Every Middle East crisis brings to mind some instances of missed opportunities: roads not traveled that could have led to more peaceful outcomes. We think of various trips to Saudi Arabia, at the time kept secret, by the then Mossad spy chief Tamir Pardo, the head of military intelligence General Aviv Kochavi, and the IDF chief of staff Benny Gantz. The head of Saudi intelligence, Prince Bandar bin Sultan, urged them to give up territories captured in 1967 and credibly commit to the two-state solution. But Netanyahu rejected the Saudi peace plan in favor of the status quo.

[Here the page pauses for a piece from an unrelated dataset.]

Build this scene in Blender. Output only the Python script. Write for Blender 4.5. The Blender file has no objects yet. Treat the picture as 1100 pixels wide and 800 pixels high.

Since then, Netanyahu’s “divide and rule” tactics have backfired. For years, he let Qatar deliver billions of dollars to Hamas to prevent the emergence of a unified Palestinian leadership, recently boasting that he’s proud to have blocked the creation of a Palestinian state. That approach helped Hamas win more recruits and build up its military strength, including the construction of the tunnels that the IDF struggles to locate, clear, and destroy without killing all the hostages.

The results of Netanyahu’s narrow-minded path have led to catastrophe for both Israelis and Palestinians and nearly constant border fire between Israel and Hezbollah. Elsewhere in the region, trouble has been brewing with the Iran-backed Houthi rebels attacking international shipping in the Red Sea and the accelerated nuclear enrichment by Tehran—the kind of regional instability that President Biden feared.

Both the U.S. and Israel—as Middle East commentators declare with either alarm or pleasure—appear weak and vulnerable. There are more lessons still to be learned, and they are likely to be bitter ones.